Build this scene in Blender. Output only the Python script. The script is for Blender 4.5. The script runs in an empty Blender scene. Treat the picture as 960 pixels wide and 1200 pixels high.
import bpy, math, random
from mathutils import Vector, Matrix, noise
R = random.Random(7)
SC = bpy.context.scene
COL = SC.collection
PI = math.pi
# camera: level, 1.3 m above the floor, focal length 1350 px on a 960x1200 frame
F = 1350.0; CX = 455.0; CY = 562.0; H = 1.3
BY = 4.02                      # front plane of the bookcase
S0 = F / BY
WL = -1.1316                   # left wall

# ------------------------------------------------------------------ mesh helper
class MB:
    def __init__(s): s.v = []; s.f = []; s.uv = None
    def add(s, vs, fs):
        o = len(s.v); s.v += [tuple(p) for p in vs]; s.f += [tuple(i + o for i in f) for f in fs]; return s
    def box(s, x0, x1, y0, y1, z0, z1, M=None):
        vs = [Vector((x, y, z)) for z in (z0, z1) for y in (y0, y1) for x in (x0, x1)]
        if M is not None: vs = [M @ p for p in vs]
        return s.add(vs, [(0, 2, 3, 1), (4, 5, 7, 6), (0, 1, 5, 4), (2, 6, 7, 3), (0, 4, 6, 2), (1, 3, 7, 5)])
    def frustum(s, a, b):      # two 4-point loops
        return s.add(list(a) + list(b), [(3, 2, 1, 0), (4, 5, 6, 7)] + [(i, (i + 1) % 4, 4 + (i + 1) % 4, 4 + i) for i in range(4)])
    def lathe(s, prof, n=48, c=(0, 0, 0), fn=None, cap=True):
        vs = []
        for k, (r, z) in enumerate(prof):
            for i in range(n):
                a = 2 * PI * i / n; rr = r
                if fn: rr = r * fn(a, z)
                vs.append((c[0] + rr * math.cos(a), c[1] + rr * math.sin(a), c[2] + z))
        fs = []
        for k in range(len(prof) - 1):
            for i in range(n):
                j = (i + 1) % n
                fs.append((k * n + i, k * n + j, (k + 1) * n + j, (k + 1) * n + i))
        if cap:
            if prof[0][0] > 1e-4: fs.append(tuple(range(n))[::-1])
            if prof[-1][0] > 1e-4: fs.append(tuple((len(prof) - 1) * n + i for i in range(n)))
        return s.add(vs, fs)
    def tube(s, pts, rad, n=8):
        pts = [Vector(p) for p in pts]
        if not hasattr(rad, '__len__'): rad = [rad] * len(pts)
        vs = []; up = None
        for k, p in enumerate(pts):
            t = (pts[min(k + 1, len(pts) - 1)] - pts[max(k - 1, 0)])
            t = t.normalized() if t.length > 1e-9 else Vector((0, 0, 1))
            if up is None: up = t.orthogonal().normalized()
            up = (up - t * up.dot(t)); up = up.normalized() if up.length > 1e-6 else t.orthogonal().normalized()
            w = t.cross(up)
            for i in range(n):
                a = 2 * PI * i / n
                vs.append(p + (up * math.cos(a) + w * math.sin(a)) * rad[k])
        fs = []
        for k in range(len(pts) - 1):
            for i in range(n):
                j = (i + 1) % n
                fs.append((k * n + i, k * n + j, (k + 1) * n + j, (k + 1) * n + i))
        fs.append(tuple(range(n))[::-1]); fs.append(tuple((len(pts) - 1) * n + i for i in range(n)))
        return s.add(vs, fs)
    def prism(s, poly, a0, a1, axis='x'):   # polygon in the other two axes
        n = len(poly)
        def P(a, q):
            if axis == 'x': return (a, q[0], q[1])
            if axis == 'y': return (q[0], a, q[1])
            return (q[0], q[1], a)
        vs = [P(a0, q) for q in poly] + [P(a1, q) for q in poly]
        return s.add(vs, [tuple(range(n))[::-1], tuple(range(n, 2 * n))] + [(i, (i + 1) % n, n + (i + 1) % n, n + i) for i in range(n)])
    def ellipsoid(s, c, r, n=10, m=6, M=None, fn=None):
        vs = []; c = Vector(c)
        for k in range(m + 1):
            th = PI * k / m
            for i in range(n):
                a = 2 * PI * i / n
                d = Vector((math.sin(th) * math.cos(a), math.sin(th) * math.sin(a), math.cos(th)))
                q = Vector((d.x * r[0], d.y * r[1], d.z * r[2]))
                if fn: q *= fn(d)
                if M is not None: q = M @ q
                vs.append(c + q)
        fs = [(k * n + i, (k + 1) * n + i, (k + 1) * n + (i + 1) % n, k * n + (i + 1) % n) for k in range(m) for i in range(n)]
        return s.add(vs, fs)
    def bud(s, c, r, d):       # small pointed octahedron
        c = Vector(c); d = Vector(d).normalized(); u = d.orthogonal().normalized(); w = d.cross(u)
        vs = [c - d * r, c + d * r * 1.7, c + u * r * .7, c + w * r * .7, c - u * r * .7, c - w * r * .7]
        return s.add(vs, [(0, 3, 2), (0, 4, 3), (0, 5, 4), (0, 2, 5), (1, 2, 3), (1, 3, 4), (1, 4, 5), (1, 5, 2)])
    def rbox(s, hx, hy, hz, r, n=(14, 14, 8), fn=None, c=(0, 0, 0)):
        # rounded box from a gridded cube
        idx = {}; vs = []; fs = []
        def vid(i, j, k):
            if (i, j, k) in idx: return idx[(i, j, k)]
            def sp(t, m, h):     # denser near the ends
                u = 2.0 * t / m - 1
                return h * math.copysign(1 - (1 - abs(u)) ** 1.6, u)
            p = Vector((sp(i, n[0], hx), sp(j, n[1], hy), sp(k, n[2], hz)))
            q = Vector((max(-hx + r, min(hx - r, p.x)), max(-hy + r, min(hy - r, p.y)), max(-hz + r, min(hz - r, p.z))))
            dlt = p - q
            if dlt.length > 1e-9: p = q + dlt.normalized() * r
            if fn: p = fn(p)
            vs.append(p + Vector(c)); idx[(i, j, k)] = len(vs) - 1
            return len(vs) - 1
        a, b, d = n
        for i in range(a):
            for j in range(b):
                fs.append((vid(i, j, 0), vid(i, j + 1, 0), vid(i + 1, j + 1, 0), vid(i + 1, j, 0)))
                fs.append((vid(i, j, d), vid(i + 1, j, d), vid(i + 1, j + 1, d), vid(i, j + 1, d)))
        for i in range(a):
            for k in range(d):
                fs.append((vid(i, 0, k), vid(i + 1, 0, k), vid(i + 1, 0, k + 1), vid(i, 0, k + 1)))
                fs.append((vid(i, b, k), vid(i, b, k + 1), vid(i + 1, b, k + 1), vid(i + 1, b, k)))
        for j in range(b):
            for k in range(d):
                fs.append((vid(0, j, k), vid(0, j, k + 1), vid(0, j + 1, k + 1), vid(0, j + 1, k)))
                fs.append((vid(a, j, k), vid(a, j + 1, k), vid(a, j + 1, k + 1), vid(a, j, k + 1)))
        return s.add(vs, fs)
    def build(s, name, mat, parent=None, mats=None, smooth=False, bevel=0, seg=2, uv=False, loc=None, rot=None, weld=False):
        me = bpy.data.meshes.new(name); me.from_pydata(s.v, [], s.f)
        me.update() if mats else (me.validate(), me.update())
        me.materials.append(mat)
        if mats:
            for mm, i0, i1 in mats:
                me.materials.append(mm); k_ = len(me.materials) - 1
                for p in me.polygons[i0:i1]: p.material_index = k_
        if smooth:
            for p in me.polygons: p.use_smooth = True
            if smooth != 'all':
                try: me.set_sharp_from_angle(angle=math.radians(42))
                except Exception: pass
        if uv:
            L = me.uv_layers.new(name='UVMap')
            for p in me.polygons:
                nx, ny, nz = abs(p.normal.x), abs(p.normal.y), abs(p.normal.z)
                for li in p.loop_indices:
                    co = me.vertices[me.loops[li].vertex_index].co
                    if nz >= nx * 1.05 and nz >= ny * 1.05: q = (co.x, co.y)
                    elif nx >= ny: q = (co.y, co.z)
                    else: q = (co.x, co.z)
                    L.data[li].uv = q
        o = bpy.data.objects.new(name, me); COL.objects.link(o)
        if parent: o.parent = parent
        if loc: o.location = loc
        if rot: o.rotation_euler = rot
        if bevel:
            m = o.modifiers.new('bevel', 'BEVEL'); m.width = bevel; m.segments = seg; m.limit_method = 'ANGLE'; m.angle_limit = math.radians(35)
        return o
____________
**Exercise task**
All lines above containing the string "scene" are to be collected.

**The solution**
Build this scene in Blender. Output only the Python script. The script is for Blender 4.5. The script runs in an empty Blender scene. Treat the picture as 960 pixels wide and 1200 pixels high.
SC = bpy.context.scene